Praise is a critical part of the coaching and development process. Or at least it should be. I can only recall a few coaches in my life who didn’t integrate praise into their process, and it wasn’t a great experience. But not just any praise will do. To be fully effective, praise must be authentic, timely, and specific. A general “good job” or “keep it up” can get you started, but authentic, timely, and specific praise must be the foundation. It’s important to note that praise is not feedback. Feedback is a form of constructive criticism designed to correct or improve. I like to keep the two separate. In my years of coaching, I’ve found that trying to “soften” feedback by sandwiching it between two slices of praise dilutes the effectiveness of both. Feedback is an important part of the process, but to bond with an athlete, to strengthen them, and to unify them to a community of encouragement, you must provide praise.
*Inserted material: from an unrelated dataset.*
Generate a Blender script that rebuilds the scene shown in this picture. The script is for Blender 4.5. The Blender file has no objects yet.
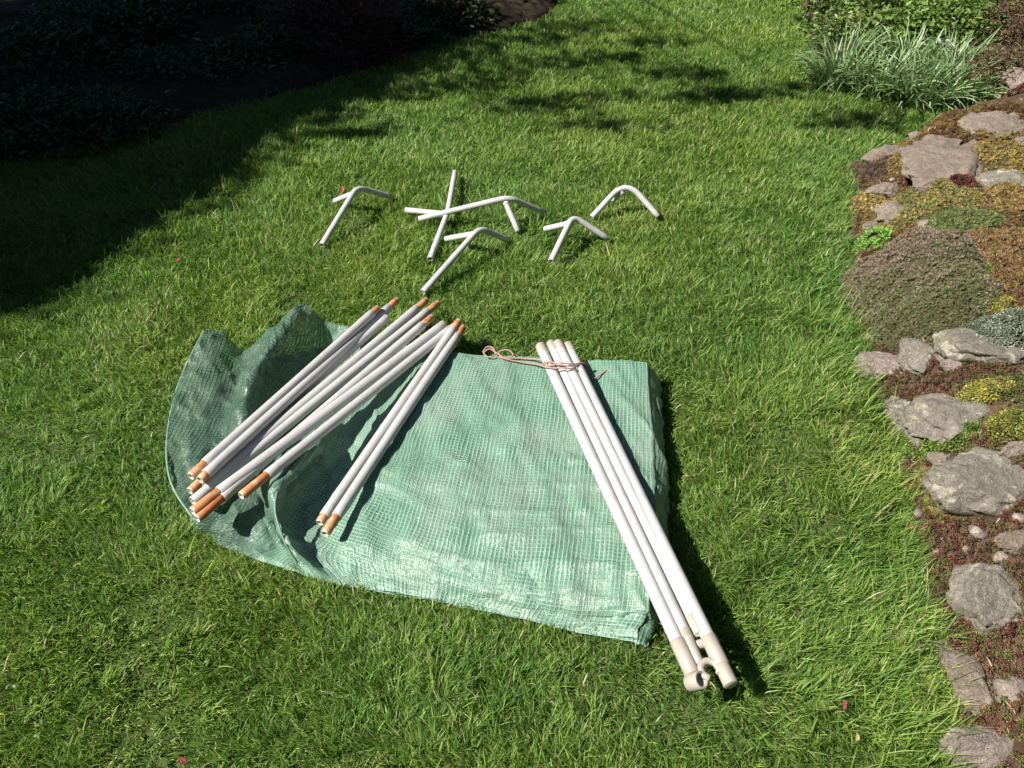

Praise is also part of how we worship God. Worship is the giving of our entire self, our thoughts, and our emotions, to God’s use. It’s a state of our heart. The word itself means, “the quality of being worthy.” When we worship, we are saying that God is worthy. He is worthy of our praise. Praise from both our bodies and our souls. The result, or effect, of worship is a renewal of the mind, transforming us more and more into the image of Christ.


Praise bonds us closer to God. Not only the praises we offer Him, but the praises He lavishes on us. Praise strengthens our spirit. We learn that as we praise God, even in the difficulties of life, He upholds and sustains us. Finally, praise unifies us with Christ. Jesus loved to praise the Father. Our praises unite with His praises, transforming us more into His image. When you worship, let it be more than just songs or actions. Let it be filled with praises. There is power in praise.


Questions for Reflection:

In all the ways the Psalmist writes of praising God in Psalm 150, which one speaks to you the most?


Accumulate 12 minutes praising the Lord. What theme dominates your praises?